Yes, but.....none of that matters in God’s eyes.

Listen to what St. Paul wrote about Abraham some 2,000 years ago: “The words ‘it was credited to him’ were written not for him alone but also for us, to whom God will credit righteousness – for us who believe in Him, Who raised Jesus our Lord from the dead. He was delivered over to death for our sins and was raised to life for our justification” [Romans 4:23-25].

The righteousness of Abraham – his uprightness in the eyes of men and especially in the eyes of God – was not his own doing. It wasn’t something he earned no matter how good or religious he was. Even Abraham’s salvation was a gift of God, something totally unmerited.

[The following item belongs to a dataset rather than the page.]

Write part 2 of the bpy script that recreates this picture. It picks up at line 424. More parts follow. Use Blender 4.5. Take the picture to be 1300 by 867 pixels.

But, as St. Paul reminds us, that’s not just something for Abraham. It’s a message for each of us as well. Don’t get me wrong. It’s very important and very admirable to be a good person. It’s very important and very admirable to be a religious person. In the end, though, neither of those things give you or me our entrance ticket into Heaven. You and I are saved simply and solely by grace, by God’s unmerited favor shown us in Jesus Christ, Jesus Who had to be crucified because of all of our “good works,” Jesus Who spent three days in the grave, Jesus Who burst the bars of death and rose victorious to life on Easter Sunday so that you and I could also live.

If Abraham needed God’s grace and favor and if St. Paul found that important for him to mention, how much more important is God’s grace and favor for you and for me?

“Nothing in my hand I bring. Simply to Thy Cross I cling.”

That, my friends, is the message that we must get straight. We have to first get it straight in our own minds – that we are saved by God’s unmerited grace shown us in Jesus Christ. Whatever is in you hand, waiting to show St. Peter at the pearly gates, let it go and grab onto Jesus. He is the only way into Heaven!

That, my friends, is the message that we must get out because there are thousands of people dying every single day without knowing Jesus as their personal Lord and Savior, people who are making an appearance before God, telling Him how good they were in life or how religious they were, but it won’t get them very far in God’s eyes, anymore than Abraham’s goodness and religiosity got him.

Would you please say a phrase with me? ‘For it is by grace you have been saved, through faith – and this not from yourselves. It is the gift of God – not by works so that no one can boast” [Ephesians 2:8-9].

“Get the message straight, Missouri! Get the message out!”

In the Name of the Father and of the Son and of the Holy Spirit, Amen.